2. Global Trade Tensions
Rising concerns about potential fresh tariffs from the United States under the Trump administration have cast a shadow over global trade relationships. These geopolitical factors have contributed to Indian equities underperforming their global counterparts in recent months.
3. Disappointing Corporate Earnings
The market weakness has coincided with underwhelming corporate earnings for the third quarter of FY25, putting additional pressure on valuations that had previously reached elevated levels.
Economic Indicators Present Mixed Signals
Not all economic data has been negative, however. India's GDP growth for the third quarter of FY25 showed improvement, coming in at 6.2%, up from 5.6% in the previous quarter.
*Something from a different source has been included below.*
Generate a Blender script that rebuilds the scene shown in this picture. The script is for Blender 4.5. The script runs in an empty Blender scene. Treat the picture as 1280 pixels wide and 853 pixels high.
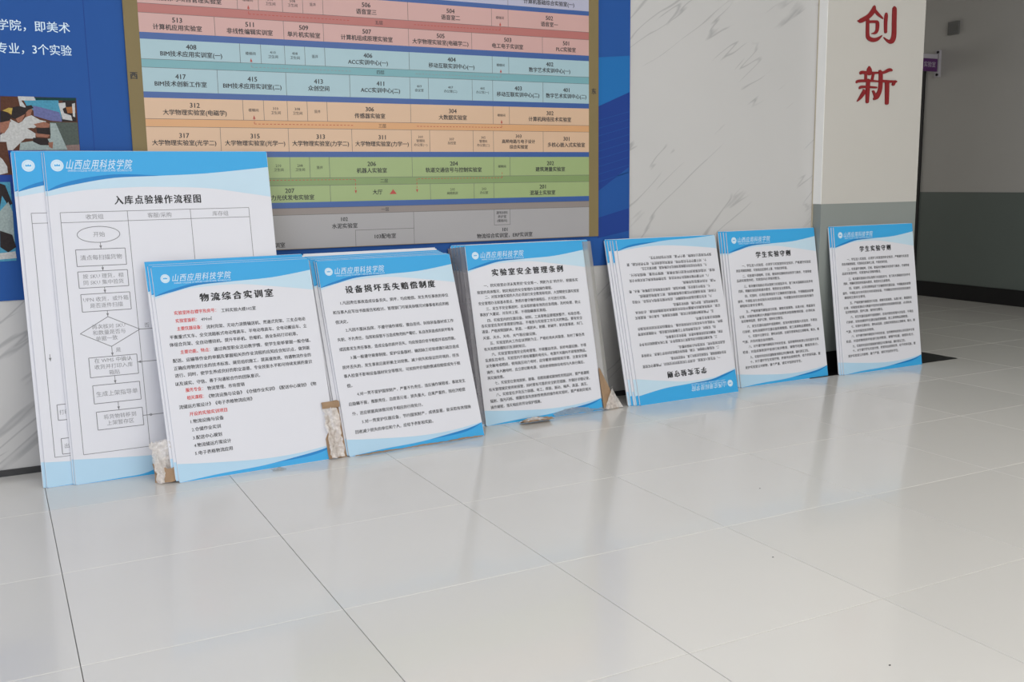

This growth was primarily driven by increased government consumption and private sector spending.
Inflation has also moderated, with the Consumer Price Index (CPI) falling to 4.3% in January from 5.2% in December. In response to these developments, the Reserve Bank of India (RBI) reduced its policy rate by 25 basis points in February, signaling a shift toward a more accommodative monetary stance.
Investment Outlook
Despite the current market turmoil, investment experts point out that India remains the world's fastest-growing major economy, with GDP growth projected at 6.5% for FY26. Kotak Securities advises that "under the current market condition, investors need to adopt a judicious and selective approach to add quality stocks on corrections for long term perspective."
The recent correction has led to a valuation reset across multiple sectors. While the Nifty 50 still trades above its historical forward price-to-earnings average, smallcap and midcap stocks have experienced sharper earnings downgrades following weak third-quarter results, potentially creating selective opportunities for long-term investors.